Keza ilk mikrobu bulanın ve bunun bulaşıcı olduğunu ifade ederek birçok iltihabı hastalığı teşhis ve tedavi edenin İbni Sina, kanserle ilgili ilk çalışmaları yapanın Ali İbn-i Abbas olduğunu da ne yazık ki bilmiyorlar.Uçak denilince Wright Kardeşler akla gelir ancak 880 yılında planörü ilk bulan Endülüslü Müslüman bilim adamı İbn-i Firnas akla gelmez. Dünyanın yuvarlak olduğunu ve kendi etrafında döndüğü ilk kez El Buruni ispat etmiştir ama bunun kaymağını Kopernik yemiştir. Çocuklarımıza da Kopernik diye belletilmiştir..

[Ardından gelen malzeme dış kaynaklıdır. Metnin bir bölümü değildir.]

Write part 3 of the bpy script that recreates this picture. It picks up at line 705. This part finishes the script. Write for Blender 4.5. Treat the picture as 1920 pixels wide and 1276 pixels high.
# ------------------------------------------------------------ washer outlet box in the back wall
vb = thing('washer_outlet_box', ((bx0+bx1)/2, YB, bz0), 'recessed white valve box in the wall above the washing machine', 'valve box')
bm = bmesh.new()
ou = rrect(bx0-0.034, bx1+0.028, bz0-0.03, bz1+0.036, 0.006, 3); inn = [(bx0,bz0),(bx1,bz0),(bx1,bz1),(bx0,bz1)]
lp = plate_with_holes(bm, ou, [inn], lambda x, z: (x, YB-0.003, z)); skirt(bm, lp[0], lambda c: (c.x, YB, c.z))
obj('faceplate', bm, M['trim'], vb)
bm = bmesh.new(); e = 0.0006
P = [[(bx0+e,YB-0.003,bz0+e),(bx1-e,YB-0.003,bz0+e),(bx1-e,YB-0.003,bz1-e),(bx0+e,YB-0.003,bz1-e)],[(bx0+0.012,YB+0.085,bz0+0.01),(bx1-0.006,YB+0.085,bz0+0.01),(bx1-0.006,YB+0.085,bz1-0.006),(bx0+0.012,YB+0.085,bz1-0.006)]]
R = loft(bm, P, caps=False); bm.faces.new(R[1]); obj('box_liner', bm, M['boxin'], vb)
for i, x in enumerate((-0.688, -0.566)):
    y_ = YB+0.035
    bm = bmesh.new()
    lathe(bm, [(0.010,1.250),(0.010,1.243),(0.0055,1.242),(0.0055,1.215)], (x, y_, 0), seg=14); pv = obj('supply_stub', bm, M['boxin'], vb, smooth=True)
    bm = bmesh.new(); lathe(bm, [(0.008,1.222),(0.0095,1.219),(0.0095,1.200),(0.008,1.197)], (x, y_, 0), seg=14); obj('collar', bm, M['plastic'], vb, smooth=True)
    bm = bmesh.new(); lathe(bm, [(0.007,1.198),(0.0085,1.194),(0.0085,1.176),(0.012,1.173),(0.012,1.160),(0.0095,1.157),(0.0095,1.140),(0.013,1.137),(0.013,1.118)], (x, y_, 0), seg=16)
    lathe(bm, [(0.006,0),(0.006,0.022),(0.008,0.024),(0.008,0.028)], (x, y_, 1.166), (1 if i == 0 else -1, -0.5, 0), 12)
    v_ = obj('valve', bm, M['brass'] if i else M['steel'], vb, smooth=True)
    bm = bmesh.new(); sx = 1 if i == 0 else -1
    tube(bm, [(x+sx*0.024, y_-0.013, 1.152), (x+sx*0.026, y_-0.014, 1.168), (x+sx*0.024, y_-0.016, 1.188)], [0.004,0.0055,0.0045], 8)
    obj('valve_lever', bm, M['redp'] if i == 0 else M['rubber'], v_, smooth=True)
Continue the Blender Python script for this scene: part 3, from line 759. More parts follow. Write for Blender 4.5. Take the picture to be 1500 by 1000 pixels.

Peki, bizim öğrenciler medeniyetin yetiştirdiği bilim insanlarını neden bilmez? Çünkü onlarla henüz tanışmadılar. Yıllardır devletin tek merkezden kumada ettiği, çekip çevirdiği tek bir ideoloji ekseninde döndürdüğü eğitim kurumalarında bu isimlere yer verilmedi. Batılaşma, çağdaşlaşma ve laikleşme adı altında bu milletin çocukları geçmiş medeniyetiyle olan irtibatı kesildi. Hala bu alanda yapılan bir şey yok. Oysa bir zamanlar Bağdat, Harran, Endülüs, Kuzey Afrika ve Doğu Fırat gibi merkezlerde bu alimlerin ürettiği değerler ve icatlar konuşuluyordu. Bu merkezler Avrupa'dan gelen öğrencilerle dolup taşıyordu. İlk kağıt imalathanesi 794 yılında Bağdat'ta açılmış ve sandıklar dolusu kitaplar yazılmıştı.Maragha, Bağdat, Kurtuba ve Semerkant bilim ve teknoloji merkezleriydi. Buralardan sadece 500'den fazla İslam astronomu yetişmiştir. Bugün medeniyetin yeniden inşasından konuşuyoruz ama okullarımız hala tek parti dönemimin tarihini öve öve bitiremiyor. Sanırısınız tek parti dönemi ürettiği bilim, kültür ve sanat değerleriyle insanlık tarihinin seyrini değiştiren çok parlak bir dönem. Okullarımız artık bu kıymetli bilim insanlarıyla tanışmalılar. Çocuklarımız geçmişte neler yapabildiklerimizi öğrensinler. Şimdi daha iyisini yapabiliriz diye de şevklensinler. Bu mümkün değil mi?